This paper proposes DTL-IceNet, a dual-task learning–based network for detecting icing on overhead transmission lines, designed to accurately identify both the type and the thickness of ice. The study demonstrates that, by segmenting the background and isolating the ice-covered regions, the method achieves high accuracy in distinguishing different icing types. Furthermore, based on the segmentation and classification outputs, the authors estimate ice thickness by incorporating meteorological data, and the reported results indicate strong performance, highlighting a promising direction for further research. In addition, the authors’ decision to release the dataset and source code is particularly commendable and will significantly benefit the research community.

Major comments

It is recommended to supplement the Summarize section or add a dedicated Discussion section. This section should include a more in-depth analysis of the reasons why the model performs well or fails under certain conditions, a discussion of the model’s limitations (for example, its performance under significant terrain variations or extreme weather conditions not represented in the dataset), and a more balanced interpretation of the results in the context of existing literature.

The manuscript presents two distinct results: (1) MOMSA-SegNet achieves the highest segmentation mIoU, and (2) the overall framework reports a thickness MAPE of 11.82%. To clarify the relationship between these two findings, additional controlled experiments would be helpful. In particular, demonstrating that, under the same test set and using the same thickness estimation procedure, the proposed segmentation model yields a consistently lower thickness estimation error compared with the other segmentation models discussed in the paper would provide more direct evidence of its contribution. Without such comparisons, the extent to which the segmentation module influences the final estimation accuracy remains uncertain.

Regarding environmental conditions, although the segmentation component includes descriptions of performance under different weather scenarios, the influence of these varying conditions on the final thickness estimation results is not examined. Expanding the Discussion section to include an evaluation of thickness estimation performance across different weather conditions would help provide a more complete understanding of the method’s behavior.
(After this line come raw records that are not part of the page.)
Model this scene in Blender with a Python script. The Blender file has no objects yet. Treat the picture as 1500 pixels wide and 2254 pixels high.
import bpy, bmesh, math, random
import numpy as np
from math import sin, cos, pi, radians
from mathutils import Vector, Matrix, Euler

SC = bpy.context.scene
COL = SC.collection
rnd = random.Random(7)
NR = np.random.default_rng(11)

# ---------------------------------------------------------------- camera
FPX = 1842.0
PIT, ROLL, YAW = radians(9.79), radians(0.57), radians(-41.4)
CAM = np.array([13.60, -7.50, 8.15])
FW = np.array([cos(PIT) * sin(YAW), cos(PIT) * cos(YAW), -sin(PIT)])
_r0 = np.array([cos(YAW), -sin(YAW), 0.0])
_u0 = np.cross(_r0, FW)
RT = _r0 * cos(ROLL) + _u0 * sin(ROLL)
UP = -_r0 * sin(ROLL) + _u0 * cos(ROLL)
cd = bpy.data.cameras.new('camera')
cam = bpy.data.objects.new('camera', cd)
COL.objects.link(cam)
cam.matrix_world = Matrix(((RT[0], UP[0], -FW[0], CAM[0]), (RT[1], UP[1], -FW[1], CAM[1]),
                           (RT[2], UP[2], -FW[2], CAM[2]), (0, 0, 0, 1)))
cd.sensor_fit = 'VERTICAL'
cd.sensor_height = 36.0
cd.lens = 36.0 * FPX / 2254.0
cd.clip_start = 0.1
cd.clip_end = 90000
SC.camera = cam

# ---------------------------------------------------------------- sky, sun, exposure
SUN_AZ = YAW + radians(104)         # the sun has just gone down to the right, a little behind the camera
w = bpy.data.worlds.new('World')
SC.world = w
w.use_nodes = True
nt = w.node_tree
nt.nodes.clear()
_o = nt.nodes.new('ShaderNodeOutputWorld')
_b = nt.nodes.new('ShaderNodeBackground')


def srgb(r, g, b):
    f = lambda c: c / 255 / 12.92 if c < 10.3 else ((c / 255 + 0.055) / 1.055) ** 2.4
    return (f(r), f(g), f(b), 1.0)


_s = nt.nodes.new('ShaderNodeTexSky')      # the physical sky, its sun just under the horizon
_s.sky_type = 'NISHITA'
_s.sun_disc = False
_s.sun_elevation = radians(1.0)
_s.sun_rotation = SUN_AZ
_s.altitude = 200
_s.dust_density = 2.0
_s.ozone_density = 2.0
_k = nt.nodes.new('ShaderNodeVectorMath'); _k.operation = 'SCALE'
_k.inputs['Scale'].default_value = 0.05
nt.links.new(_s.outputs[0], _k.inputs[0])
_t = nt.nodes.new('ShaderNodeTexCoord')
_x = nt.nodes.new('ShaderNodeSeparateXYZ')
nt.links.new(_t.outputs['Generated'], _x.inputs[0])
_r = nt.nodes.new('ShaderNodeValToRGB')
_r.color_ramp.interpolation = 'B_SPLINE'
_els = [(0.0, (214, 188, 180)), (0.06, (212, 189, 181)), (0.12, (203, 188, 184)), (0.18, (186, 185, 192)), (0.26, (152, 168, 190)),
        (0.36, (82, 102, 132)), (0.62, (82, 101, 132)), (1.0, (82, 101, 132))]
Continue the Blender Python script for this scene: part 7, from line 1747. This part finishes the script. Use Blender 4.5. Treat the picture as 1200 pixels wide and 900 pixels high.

The manuscript claims to propose a comprehensive “dual-view” solution. While the approach of collecting real thickness data in controlled field experiments is understandable and commendable, the current experimental setup does not sufficiently validate the core contribution of the method, and instead highlights certain limitations. Specifically, the final performance evaluation is conducted on a restricted, single-view version of the system. This creates a substantial mismatch between the claimed capabilities and the empirical validation.We note that the authors provide “site conditions” as a rationale for this choice. However, this results in the core claim of the method—that leveraging multi-view structures from a single image enhances information capture—remaining unverified in thickness estimation experiments. By effectively omitting the higher-error components during validation, a critical question arises: does the reported thickness accuracy truly reflect the capability of the complete main-view and side-view system, or does it primarily represent performance in a simplified main-view scenario, which conveniently avoids the error propagation associated with the less accurate side-view segmentation?

On the other hand, achieving strong final results does not, by itself, validate the correctness or effectiveness of the front-end image segmentation plus area ratio approach. It primarily demonstrates the strength of the back-end correction module. Only with supplementary ablation experiments can it be convincingly shown that meteorological data and image information are complementary and both necessary, thereby substantiating the true value of the fusion framework.

Minor comments

Line 141 and Fig9 “glaz”->”glaze”

Table 1 Consider rephrase the table title.

Fig13 Consider rephrase the figure title.

This paper proposes DTL-IceNet (Dual-Task Learning Ice Detection Network) to identify both the type and thickness of ice on overhead transmission lines. My comments are listed below:

1. Please provide detailed information for different branch in ResSepNet in Section 3.3.1. Has results in Figure 9 been statistically tested? Please include more information on this.
2. The paper currently lacks a dedicated "Discussion" section, which limits the depth and completeness of the research. It is recommended that the authors add this section, focusing on the following three key aspects: Model Advantages, Mechanism Interpretation and Model Limitations.
3. The connection between the high mIoU of MOMSA-SegNet and the final thickness MAPE is not sufficiently demonstrated. To validate the overall framework, it is essential to provide evidence that the superior segmentation performance is a prerequisite for the low thickness error. Ablation studies comparing the impact of different segmentation qualities on the final MAPE are needed.